WORK TO DO — Write out each line beneath this one exactly as it reads.

SUPPLIED MATERIAL —
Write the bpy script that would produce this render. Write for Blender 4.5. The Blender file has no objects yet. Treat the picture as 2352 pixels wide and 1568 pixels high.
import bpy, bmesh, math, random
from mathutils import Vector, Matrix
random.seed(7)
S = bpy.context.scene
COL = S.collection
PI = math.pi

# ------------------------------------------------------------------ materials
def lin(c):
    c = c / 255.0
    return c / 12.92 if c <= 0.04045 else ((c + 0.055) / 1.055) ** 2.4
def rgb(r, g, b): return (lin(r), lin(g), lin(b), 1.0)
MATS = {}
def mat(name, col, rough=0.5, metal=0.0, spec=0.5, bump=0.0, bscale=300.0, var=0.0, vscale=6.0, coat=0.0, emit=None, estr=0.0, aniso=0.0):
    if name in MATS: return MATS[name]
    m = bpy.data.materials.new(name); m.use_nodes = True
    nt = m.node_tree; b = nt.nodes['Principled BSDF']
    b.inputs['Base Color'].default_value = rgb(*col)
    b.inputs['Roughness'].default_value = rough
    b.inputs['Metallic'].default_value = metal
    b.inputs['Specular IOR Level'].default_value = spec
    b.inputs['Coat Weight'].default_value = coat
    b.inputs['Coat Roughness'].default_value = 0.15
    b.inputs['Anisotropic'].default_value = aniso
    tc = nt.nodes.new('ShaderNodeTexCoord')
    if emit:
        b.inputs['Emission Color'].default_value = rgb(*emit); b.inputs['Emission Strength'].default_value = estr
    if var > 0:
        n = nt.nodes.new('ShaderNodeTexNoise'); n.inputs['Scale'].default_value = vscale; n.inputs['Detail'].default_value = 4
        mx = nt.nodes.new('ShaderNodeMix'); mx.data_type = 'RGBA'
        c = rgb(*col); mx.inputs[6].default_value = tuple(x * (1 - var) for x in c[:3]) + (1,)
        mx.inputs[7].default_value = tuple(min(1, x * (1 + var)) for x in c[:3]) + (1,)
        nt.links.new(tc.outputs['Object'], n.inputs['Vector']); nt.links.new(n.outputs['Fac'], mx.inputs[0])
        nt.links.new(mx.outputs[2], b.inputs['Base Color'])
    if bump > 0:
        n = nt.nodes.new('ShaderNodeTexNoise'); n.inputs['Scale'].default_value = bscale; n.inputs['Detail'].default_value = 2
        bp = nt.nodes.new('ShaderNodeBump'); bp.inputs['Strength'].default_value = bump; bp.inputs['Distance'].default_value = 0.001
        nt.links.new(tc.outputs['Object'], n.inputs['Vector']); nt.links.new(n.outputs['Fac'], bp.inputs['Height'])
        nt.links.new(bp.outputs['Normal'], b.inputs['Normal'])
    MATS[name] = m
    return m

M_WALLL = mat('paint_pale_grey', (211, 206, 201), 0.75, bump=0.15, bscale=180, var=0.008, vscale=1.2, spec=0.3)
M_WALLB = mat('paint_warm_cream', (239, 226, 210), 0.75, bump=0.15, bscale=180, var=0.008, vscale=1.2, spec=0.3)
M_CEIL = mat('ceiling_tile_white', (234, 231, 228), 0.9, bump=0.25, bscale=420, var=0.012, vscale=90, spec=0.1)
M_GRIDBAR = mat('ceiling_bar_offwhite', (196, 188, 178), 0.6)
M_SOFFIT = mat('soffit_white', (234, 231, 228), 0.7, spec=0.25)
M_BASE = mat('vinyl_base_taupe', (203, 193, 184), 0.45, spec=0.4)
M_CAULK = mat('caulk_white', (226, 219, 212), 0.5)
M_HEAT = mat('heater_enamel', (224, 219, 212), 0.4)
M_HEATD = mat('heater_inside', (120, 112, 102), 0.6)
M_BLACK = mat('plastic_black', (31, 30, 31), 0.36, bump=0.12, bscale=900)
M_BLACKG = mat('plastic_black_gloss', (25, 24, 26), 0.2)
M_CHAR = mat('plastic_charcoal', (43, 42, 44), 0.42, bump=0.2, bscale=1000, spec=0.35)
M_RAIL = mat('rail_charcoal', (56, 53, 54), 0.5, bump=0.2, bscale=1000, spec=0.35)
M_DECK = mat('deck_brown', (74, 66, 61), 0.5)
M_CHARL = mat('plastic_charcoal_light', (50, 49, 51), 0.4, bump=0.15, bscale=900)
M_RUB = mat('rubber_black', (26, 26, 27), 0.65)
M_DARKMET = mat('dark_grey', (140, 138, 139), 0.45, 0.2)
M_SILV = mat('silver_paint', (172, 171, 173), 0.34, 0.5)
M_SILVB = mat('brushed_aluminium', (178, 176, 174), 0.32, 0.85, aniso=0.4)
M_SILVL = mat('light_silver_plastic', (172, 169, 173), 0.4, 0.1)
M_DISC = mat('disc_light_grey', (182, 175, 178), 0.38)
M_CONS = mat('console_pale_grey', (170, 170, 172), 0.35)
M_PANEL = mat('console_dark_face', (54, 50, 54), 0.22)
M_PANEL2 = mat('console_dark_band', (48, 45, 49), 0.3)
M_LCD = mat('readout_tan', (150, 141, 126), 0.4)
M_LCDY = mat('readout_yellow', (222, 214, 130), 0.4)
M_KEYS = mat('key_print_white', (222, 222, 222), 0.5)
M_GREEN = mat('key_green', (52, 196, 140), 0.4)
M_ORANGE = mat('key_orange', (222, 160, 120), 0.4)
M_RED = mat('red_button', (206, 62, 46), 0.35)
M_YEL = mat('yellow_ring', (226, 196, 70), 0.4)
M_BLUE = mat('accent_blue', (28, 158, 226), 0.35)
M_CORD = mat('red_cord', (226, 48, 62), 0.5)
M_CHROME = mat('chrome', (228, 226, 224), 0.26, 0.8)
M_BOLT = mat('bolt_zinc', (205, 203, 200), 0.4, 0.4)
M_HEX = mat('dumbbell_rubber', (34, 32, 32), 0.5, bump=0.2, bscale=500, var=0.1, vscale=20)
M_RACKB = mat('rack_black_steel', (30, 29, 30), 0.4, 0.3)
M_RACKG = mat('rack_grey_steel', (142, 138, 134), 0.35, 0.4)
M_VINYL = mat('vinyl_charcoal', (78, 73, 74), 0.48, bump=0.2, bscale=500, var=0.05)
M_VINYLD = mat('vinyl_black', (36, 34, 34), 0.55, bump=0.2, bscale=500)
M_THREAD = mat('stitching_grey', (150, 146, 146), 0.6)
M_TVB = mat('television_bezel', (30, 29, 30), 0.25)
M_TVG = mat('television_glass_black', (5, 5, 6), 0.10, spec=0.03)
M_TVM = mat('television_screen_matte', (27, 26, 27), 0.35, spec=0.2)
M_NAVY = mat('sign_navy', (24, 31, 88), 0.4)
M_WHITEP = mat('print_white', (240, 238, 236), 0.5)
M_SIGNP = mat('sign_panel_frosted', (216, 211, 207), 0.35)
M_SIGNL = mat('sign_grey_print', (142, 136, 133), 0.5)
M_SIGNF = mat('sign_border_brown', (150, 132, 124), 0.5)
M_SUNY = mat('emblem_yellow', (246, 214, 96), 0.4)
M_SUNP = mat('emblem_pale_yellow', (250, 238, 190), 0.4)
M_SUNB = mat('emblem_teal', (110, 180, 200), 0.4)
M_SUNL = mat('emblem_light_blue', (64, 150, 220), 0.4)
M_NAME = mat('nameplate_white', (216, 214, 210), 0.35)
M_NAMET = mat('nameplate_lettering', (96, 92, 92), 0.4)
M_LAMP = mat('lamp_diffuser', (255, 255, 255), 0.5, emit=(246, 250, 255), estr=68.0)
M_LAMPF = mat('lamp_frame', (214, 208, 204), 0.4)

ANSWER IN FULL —
Write the bpy script that would produce this render. Write for Blender 4.5. The Blender file has no objects yet. Treat the picture as 2352 pixels wide and 1568 pixels high.
import bpy, bmesh, math, random
from mathutils import Vector, Matrix
random.seed(7)
S = bpy.context.scene
COL = S.collection
PI = math.pi

# ------------------------------------------------------------------ materials
def lin(c):
    c = c / 255.0
    return c / 12.92 if c <= 0.04045 else ((c + 0.055) / 1.055) ** 2.4
def rgb(r, g, b): return (lin(r), lin(g), lin(b), 1.0)
MATS = {}
def mat(name, col, rough=0.5, metal=0.0, spec=0.5, bump=0.0, bscale=300.0, var=0.0, vscale=6.0, coat=0.0, emit=None, estr=0.0, aniso=0.0):
    if name in MATS: return MATS[name]
    m = bpy.data.materials.new(name); m.use_nodes = True
    nt = m.node_tree; b = nt.nodes['Principled BSDF']
    b.inputs['Base Color'].default_value = rgb(*col)
    b.inputs['Roughness'].default_value = rough
    b.inputs['Metallic'].default_value = metal
    b.inputs['Specular IOR Level'].default_value = spec
    b.inputs['Coat Weight'].default_value = coat
    b.inputs['Coat Roughness'].default_value = 0.15
    b.inputs['Anisotropic'].default_value = aniso
    tc = nt.nodes.new('ShaderNodeTexCoord')
    if emit:
        b.inputs['Emission Color'].default_value = rgb(*emit); b.inputs['Emission Strength'].default_value = estr
    if var > 0:
        n = nt.nodes.new('ShaderNodeTexNoise'); n.inputs['Scale'].default_value = vscale; n.inputs['Detail'].default_value = 4
        mx = nt.nodes.new('ShaderNodeMix'); mx.data_type = 'RGBA'
        c = rgb(*col); mx.inputs[6].default_value = tuple(x * (1 - var) for x in c[:3]) + (1,)
        mx.inputs[7].default_value = tuple(min(1, x * (1 + var)) for x in c[:3]) + (1,)
        nt.links.new(tc.outputs['Object'], n.inputs['Vector']); nt.links.new(n.outputs['Fac'], mx.inputs[0])
        nt.links.new(mx.outputs[2], b.inputs['Base Color'])
    if bump > 0:
        n = nt.nodes.new('ShaderNodeTexNoise'); n.inputs['Scale'].default_value = bscale; n.inputs['Detail'].default_value = 2
        bp = nt.nodes.new('ShaderNodeBump'); bp.inputs['Strength'].default_value = bump; bp.inputs['Distance'].default_value = 0.001
        nt.links.new(tc.outputs['Object'], n.inputs['Vector']); nt.links.new(n.outputs['Fac'], bp.inputs['Height'])
        nt.links.new(bp.outputs['Normal'], b.inputs['Normal'])
    MATS[name] = m
    return m

M_WALLL = mat('paint_pale_grey', (211, 206, 201), 0.75, bump=0.15, bscale=180, var=0.008, vscale=1.2, spec=0.3)
M_WALLB = mat('paint_warm_cream', (239, 226, 210), 0.75, bump=0.15, bscale=180, var=0.008, vscale=1.2, spec=0.3)
M_CEIL = mat('ceiling_tile_white', (234, 231, 228), 0.9, bump=0.25, bscale=420, var=0.012, vscale=90, spec=0.1)
M_GRIDBAR = mat('ceiling_bar_offwhite', (196, 188, 178), 0.6)
M_SOFFIT = mat('soffit_white', (234, 231, 228), 0.7, spec=0.25)
M_BASE = mat('vinyl_base_taupe', (203, 193, 184), 0.45, spec=0.4)
M_CAULK = mat('caulk_white', (226, 219, 212), 0.5)
M_HEAT = mat('heater_enamel', (224, 219, 212), 0.4)
M_HEATD = mat('heater_inside', (120, 112, 102), 0.6)
M_BLACK = mat('plastic_black', (31, 30, 31), 0.36, bump=0.12, bscale=900)
M_BLACKG = mat('plastic_black_gloss', (25, 24, 26), 0.2)
M_CHAR = mat('plastic_charcoal', (43, 42, 44), 0.42, bump=0.2, bscale=1000, spec=0.35)
M_RAIL = mat('rail_charcoal', (56, 53, 54), 0.5, bump=0.2, bscale=1000, spec=0.35)
M_DECK = mat('deck_brown', (74, 66, 61), 0.5)
M_CHARL = mat('plastic_charcoal_light', (50, 49, 51), 0.4, bump=0.15, bscale=900)
M_RUB = mat('rubber_black', (26, 26, 27), 0.65)
M_DARKMET = mat('dark_grey', (140, 138, 139), 0.45, 0.2)
M_SILV = mat('silver_paint', (172, 171, 173), 0.34, 0.5)
M_SILVB = mat('brushed_aluminium', (178, 176, 174), 0.32, 0.85, aniso=0.4)
M_SILVL = mat('light_silver_plastic', (172, 169, 173), 0.4, 0.1)
M_DISC = mat('disc_light_grey', (182, 175, 178), 0.38)
M_CONS = mat('console_pale_grey', (170, 170, 172), 0.35)
M_PANEL = mat('console_dark_face', (54, 50, 54), 0.22)
M_PANEL2 = mat('console_dark_band', (48, 45, 49), 0.3)
M_LCD = mat('readout_tan', (150, 141, 126), 0.4)
M_LCDY = mat('readout_yellow', (222, 214, 130), 0.4)
M_KEYS = mat('key_print_white', (222, 222, 222), 0.5)
M_GREEN = mat('key_green', (52, 196, 140), 0.4)
M_ORANGE = mat('key_orange', (222, 160, 120), 0.4)
M_RED = mat('red_button', (206, 62, 46), 0.35)
M_YEL = mat('yellow_ring', (226, 196, 70), 0.4)
M_BLUE = mat('accent_blue', (28, 158, 226), 0.35)
M_CORD = mat('red_cord', (226, 48, 62), 0.5)
M_CHROME = mat('chrome', (228, 226, 224), 0.26, 0.8)
M_BOLT = mat('bolt_zinc', (205, 203, 200), 0.4, 0.4)
M_HEX = mat('dumbbell_rubber', (34, 32, 32), 0.5, bump=0.2, bscale=500, var=0.1, vscale=20)
M_RACKB = mat('rack_black_steel', (30, 29, 30), 0.4, 0.3)
M_RACKG = mat('rack_grey_steel', (142, 138, 134), 0.35, 0.4)
M_VINYL = mat('vinyl_charcoal', (78, 73, 74), 0.48, bump=0.2, bscale=500, var=0.05)
M_VINYLD = mat('vinyl_black', (36, 34, 34), 0.55, bump=0.2, bscale=500)
M_THREAD = mat('stitching_grey', (150, 146, 146), 0.6)
M_TVB = mat('television_bezel', (30, 29, 30), 0.25)
M_TVG = mat('television_glass_black', (5, 5, 6), 0.10, spec=0.03)
M_TVM = mat('television_screen_matte', (27, 26, 27), 0.35, spec=0.2)
M_NAVY = mat('sign_navy', (24, 31, 88), 0.4)
M_WHITEP = mat('print_white', (240, 238, 236), 0.5)
M_SIGNP = mat('sign_panel_frosted', (216, 211, 207), 0.35)
M_SIGNL = mat('sign_grey_print', (142, 136, 133), 0.5)
M_SIGNF = mat('sign_border_brown', (150, 132, 124), 0.5)
M_SUNY = mat('emblem_yellow', (246, 214, 96), 0.4)
M_SUNP = mat('emblem_pale_yellow', (250, 238, 190), 0.4)
M_SUNB = mat('emblem_teal', (110, 180, 200), 0.4)
M_SUNL = mat('emblem_light_blue', (64, 150, 220), 0.4)
M_NAME = mat('nameplate_white', (216, 214, 210), 0.35)
M_NAMET = mat('nameplate_lettering', (96, 92, 92), 0.4)
M_LAMP = mat('lamp_diffuser', (255, 255, 255), 0.5, emit=(246, 250, 255), estr=68.0)
M_LAMPF = mat('lamp_frame', (214, 208, 204), 0.4)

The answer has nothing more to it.